MandrakeSoft | - nomeansno
Jeff Garzik wrote:
>
> Linus Torvalds wrote:
> > Anyway, I seriously doubt this explains any real-world bad behaviour: the
> > window for the interrupt hitting a half-way updated list is something like
> > two instructions long out of the whole memory freeing path. AND most
> > interrupts don't actually do any allocation.
>
> Network Rx interrupts do.... definitely not as frequent as IDE
> interrupts, but not infrequent.
Cerberus doesn't use networking in the tested setup iirc
On Thu, Nov 01 2001, Jeff Garzik wrote:
> Linus Torvalds wrote:
> > Anyway, I seriously doubt this explains any real-world bad behaviour: the
> > window for the interrupt hitting a half-way updated list is something like
> > two instructions long out of the whole memory freeing path.
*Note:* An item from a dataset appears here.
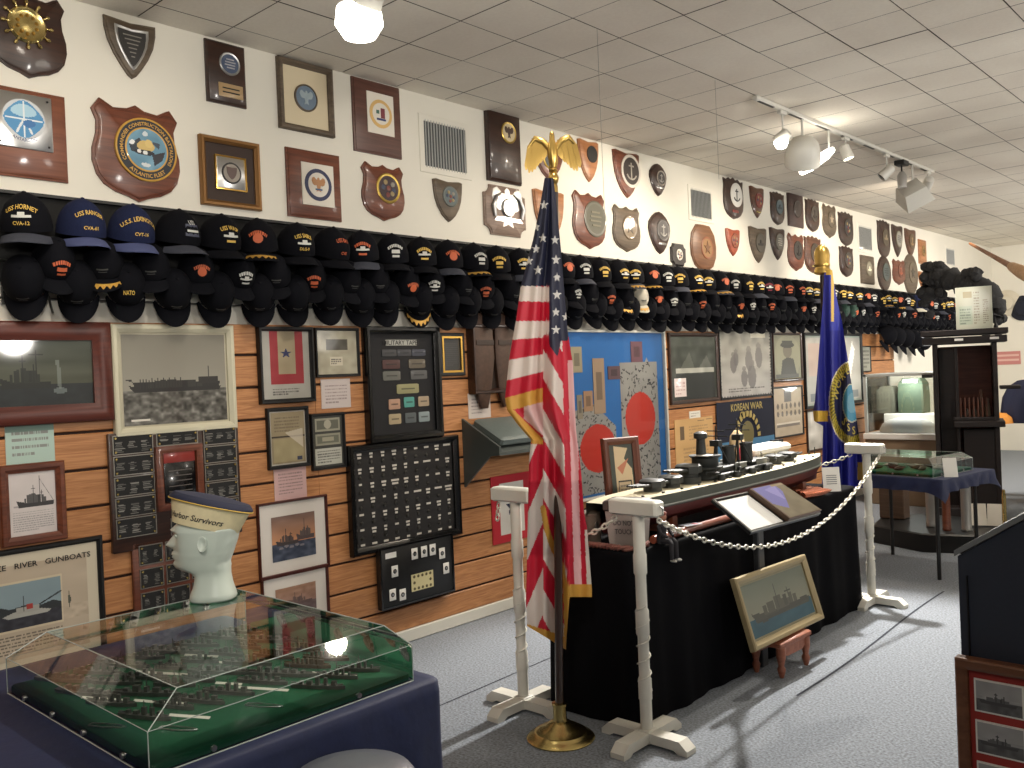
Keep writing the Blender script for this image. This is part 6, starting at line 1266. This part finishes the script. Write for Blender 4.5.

AND most
> > interrupts don't actually do any allocation.
>
> Network Rx interrupts do.... definitely not as frequent as IDE
> interrupts, but not infrequent.
Which IDE interrupts allocate memory?!
--
Jens Axboe
Jens Axboe wrote:
>
> On Thu, Nov 01 2001, Jeff Garzik wrote:
> > Linus Torvalds wrote:
> > > Anyway, I seriously doubt this explains any real-world bad behaviour: the
> > > window for the interrupt hitting a half-way updated list is something like
> > > two instructions long out of the whole memory freeing path. AND most
> > > interrupts don't actually do any allocation.
> >
> > Network Rx interrupts do.... definitely not as frequent as IDE
> > interrupts, but not infrequent.
>
> Which IDE interrupts allocate memory?!
Sorry, I meant as in, IDE interrupts occur more frequently than Rx
interrupts.
English is my first language... really.
--
Jeff Garzik | Only so many songs can be sung
Building 1024 | with two lips, two lungs, and one tongue.